-- begin RECORDS SHOWN --
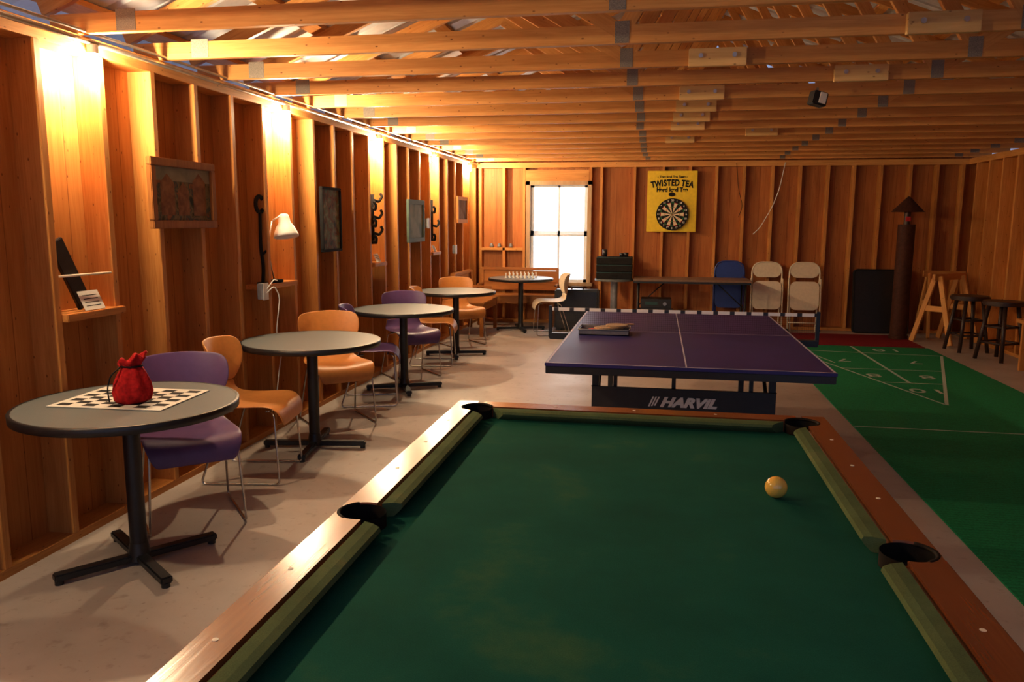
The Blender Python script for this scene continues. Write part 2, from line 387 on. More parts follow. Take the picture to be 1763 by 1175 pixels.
-- end RECORDS SHOWN --
-- begin RECORDS SHOWN --
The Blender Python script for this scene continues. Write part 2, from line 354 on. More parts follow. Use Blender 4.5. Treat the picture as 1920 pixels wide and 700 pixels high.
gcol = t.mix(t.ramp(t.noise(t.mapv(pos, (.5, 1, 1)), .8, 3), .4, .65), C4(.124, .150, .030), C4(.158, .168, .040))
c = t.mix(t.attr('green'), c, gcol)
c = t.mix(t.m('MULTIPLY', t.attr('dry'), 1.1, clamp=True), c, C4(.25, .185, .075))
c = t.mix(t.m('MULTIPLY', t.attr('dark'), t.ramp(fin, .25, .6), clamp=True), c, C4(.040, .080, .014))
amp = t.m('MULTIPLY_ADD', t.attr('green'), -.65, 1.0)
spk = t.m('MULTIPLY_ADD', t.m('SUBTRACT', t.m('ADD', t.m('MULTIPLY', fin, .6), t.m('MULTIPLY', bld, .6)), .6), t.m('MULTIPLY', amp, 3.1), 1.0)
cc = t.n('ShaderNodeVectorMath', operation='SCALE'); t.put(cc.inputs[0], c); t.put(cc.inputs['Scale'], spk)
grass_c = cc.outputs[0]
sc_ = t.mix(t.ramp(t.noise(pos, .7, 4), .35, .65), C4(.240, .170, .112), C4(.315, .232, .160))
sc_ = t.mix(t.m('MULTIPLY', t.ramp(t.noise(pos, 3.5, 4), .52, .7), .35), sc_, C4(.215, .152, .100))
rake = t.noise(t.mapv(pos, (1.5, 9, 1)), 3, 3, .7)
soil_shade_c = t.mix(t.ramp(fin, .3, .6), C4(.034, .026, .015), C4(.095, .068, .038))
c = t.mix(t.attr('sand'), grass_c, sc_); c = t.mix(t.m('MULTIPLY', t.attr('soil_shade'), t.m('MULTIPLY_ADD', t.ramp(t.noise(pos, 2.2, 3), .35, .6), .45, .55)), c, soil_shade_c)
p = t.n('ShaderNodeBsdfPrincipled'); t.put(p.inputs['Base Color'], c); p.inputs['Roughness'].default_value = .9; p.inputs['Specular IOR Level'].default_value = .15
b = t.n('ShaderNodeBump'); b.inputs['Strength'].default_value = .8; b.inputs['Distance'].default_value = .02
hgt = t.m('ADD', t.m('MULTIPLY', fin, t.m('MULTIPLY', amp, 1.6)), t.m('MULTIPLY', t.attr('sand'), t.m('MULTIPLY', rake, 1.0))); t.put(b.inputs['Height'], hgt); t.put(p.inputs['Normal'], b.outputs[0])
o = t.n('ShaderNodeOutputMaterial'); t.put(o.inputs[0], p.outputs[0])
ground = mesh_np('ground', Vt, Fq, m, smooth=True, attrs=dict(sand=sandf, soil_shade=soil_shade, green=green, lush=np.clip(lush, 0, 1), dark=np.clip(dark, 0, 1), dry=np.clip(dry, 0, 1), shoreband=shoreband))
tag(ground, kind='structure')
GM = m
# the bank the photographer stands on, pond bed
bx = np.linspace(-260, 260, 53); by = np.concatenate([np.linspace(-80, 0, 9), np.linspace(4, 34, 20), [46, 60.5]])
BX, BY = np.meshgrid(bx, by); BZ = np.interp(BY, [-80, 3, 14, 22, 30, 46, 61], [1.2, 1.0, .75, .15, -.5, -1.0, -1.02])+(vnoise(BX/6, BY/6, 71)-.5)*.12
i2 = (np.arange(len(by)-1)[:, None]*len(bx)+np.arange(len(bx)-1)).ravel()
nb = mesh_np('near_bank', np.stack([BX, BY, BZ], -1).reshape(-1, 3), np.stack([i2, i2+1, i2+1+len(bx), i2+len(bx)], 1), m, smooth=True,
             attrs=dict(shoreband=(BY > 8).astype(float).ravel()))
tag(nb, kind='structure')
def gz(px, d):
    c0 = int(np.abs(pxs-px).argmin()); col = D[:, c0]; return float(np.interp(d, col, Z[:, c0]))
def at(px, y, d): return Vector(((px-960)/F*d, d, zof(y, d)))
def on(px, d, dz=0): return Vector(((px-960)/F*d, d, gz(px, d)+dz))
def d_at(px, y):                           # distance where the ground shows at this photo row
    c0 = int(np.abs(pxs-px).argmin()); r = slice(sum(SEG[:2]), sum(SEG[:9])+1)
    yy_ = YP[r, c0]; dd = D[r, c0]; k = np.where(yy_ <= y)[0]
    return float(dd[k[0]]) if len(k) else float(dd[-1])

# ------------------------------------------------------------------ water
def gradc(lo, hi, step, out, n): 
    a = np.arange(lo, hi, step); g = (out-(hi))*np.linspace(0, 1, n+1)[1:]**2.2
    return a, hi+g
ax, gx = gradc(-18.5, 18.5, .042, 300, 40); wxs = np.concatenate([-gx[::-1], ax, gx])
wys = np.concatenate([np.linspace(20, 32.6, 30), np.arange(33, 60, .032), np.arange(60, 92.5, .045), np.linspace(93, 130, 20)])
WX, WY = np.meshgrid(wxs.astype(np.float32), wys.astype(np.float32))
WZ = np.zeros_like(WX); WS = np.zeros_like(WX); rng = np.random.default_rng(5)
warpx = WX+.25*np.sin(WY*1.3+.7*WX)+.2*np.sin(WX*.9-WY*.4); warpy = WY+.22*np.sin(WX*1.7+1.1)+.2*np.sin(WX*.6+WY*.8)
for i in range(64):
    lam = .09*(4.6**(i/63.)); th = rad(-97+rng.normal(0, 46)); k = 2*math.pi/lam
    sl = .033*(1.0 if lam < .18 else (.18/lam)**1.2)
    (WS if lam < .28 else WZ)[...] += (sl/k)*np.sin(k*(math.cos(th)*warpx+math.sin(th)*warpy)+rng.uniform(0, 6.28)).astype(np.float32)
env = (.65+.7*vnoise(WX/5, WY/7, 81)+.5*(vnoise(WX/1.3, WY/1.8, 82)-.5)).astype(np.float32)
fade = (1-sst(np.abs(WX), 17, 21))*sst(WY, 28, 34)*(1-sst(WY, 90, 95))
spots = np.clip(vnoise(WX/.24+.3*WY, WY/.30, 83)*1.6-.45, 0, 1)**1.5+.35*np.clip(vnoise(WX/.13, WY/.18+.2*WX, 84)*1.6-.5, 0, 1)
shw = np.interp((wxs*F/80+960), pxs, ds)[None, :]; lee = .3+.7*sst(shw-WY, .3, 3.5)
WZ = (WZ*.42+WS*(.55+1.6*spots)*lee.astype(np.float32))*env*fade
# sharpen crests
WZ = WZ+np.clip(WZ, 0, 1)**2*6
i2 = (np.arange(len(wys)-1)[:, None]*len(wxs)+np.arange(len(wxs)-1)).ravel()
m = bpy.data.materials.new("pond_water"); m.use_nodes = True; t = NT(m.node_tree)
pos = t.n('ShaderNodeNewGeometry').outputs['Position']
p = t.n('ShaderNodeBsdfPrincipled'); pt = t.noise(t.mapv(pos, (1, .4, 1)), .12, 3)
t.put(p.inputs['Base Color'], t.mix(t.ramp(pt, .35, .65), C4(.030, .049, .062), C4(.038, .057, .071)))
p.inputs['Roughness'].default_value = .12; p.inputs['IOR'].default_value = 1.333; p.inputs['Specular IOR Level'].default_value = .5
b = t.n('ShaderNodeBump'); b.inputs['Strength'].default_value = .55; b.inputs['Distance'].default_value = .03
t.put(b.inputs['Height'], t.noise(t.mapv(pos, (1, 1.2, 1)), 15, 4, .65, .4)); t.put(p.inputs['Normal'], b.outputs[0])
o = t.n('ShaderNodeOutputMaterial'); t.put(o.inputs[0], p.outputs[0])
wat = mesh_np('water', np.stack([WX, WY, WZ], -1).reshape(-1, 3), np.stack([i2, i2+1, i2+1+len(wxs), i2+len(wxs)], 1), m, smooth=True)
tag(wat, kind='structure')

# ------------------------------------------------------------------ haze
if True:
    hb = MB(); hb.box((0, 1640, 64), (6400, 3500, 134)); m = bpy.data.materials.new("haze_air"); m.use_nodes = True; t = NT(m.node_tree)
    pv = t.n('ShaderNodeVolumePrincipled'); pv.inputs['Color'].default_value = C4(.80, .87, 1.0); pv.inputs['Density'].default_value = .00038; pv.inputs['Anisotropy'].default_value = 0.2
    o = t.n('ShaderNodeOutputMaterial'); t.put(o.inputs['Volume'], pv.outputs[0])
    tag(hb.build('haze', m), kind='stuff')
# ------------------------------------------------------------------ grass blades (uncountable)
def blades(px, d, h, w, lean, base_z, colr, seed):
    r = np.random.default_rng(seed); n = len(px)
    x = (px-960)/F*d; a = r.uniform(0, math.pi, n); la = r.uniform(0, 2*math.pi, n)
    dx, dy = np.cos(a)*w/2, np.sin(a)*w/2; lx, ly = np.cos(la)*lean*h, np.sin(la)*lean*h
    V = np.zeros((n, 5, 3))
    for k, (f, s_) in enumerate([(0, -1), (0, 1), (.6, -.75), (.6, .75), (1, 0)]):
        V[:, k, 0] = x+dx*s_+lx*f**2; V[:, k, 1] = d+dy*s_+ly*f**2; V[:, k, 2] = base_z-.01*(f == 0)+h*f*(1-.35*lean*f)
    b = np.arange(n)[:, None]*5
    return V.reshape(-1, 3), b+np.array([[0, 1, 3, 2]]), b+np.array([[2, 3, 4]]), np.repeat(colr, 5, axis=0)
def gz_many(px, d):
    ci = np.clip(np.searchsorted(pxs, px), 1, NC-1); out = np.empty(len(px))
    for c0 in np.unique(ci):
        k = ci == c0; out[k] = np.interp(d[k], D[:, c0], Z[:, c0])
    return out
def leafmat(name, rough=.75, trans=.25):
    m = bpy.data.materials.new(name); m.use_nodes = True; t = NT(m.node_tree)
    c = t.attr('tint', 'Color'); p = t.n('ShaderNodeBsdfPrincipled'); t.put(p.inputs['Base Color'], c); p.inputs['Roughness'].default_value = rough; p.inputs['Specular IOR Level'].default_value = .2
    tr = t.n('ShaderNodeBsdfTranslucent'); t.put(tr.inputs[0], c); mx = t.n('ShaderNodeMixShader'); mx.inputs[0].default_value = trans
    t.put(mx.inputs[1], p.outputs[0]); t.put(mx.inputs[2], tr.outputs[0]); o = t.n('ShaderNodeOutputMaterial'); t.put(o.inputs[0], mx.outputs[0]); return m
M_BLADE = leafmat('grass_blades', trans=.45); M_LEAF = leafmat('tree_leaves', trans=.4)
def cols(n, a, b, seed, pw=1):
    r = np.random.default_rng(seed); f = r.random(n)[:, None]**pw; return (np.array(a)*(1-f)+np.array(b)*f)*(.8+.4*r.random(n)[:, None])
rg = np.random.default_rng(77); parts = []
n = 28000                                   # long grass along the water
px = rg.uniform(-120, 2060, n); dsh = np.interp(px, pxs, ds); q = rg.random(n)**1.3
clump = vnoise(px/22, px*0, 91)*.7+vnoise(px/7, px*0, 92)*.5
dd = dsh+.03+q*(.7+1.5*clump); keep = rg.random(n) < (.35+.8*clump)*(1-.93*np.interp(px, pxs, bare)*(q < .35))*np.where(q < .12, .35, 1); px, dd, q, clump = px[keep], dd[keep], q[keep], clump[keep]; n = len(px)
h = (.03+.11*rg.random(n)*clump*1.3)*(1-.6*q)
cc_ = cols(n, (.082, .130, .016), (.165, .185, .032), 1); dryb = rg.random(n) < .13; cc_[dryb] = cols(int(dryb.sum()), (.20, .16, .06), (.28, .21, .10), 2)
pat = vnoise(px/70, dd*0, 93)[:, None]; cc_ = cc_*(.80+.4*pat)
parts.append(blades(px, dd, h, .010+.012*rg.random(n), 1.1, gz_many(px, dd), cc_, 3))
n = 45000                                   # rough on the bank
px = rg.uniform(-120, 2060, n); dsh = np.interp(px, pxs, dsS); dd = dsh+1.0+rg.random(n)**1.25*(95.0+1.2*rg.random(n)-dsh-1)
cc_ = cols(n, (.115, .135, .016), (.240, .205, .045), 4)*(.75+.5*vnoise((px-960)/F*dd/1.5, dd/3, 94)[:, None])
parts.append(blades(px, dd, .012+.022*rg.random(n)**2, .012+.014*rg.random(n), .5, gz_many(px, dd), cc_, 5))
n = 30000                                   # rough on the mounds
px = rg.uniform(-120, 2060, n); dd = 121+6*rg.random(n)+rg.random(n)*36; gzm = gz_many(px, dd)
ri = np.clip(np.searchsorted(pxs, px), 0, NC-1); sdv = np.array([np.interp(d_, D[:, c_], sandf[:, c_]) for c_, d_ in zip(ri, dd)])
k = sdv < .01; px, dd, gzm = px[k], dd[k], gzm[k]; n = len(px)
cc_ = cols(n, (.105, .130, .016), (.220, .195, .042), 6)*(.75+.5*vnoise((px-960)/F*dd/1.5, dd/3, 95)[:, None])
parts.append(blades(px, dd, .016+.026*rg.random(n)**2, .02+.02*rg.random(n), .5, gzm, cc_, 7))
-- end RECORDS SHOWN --
-- begin RECORDS SHOWN --
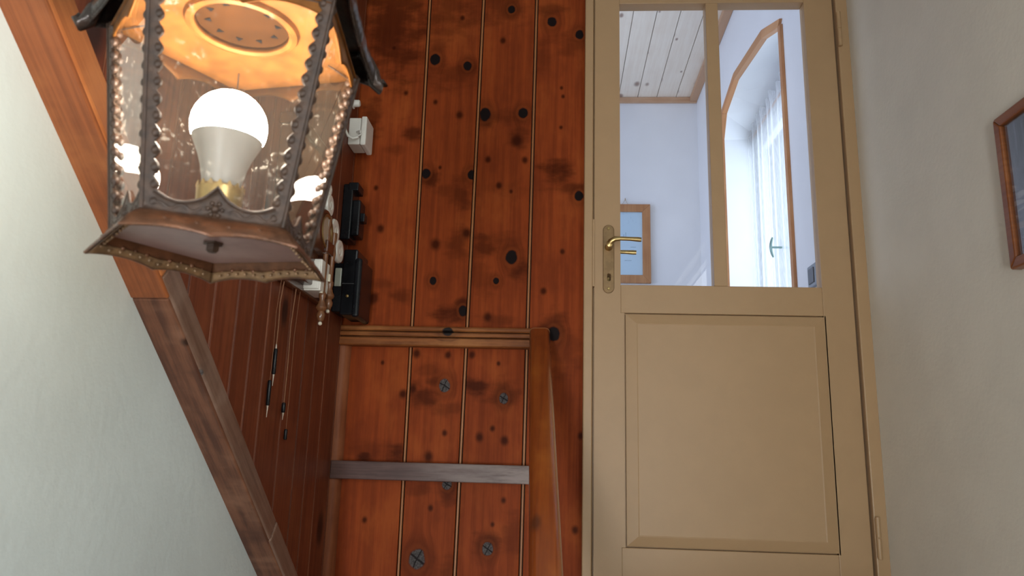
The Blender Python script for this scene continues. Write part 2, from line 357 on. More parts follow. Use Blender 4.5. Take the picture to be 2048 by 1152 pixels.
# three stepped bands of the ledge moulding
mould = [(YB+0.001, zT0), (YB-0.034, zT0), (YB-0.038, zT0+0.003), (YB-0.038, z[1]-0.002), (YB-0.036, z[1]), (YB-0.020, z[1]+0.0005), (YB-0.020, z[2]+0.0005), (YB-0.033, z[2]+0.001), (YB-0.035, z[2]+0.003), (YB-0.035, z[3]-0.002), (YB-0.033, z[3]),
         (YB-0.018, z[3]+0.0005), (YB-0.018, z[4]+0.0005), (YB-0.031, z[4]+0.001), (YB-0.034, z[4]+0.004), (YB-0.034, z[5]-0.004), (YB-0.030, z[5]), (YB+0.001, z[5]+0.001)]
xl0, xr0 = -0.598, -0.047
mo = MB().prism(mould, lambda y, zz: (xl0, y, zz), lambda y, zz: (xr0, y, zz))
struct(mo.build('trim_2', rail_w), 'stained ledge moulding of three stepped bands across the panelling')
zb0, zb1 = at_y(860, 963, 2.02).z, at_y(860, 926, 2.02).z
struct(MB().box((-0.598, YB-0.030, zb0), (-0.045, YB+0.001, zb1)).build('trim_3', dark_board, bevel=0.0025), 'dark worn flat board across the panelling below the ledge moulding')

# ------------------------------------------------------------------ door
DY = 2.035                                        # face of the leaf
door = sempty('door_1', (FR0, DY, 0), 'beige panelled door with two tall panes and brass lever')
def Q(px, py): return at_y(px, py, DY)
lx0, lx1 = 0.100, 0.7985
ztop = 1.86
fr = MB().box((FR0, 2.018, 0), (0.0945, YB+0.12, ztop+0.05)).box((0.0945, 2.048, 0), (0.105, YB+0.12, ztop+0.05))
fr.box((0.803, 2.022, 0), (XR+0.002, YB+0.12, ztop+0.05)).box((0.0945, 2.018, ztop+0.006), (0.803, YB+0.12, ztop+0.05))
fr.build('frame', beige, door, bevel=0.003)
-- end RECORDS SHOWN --
[YOUR OBJECTIVE] Pull out all lines from the entries above that include the word "Take".

[THE ANSWER]
The Blender Python script for this scene continues. Write part 2, from line 387 on. More parts follow. Take the picture to be 1763 by 1175 pixels.
The Blender Python script for this scene continues. Write part 2, from line 357 on. More parts follow. Use Blender 4.5. Take the picture to be 2048 by 1152 pixels.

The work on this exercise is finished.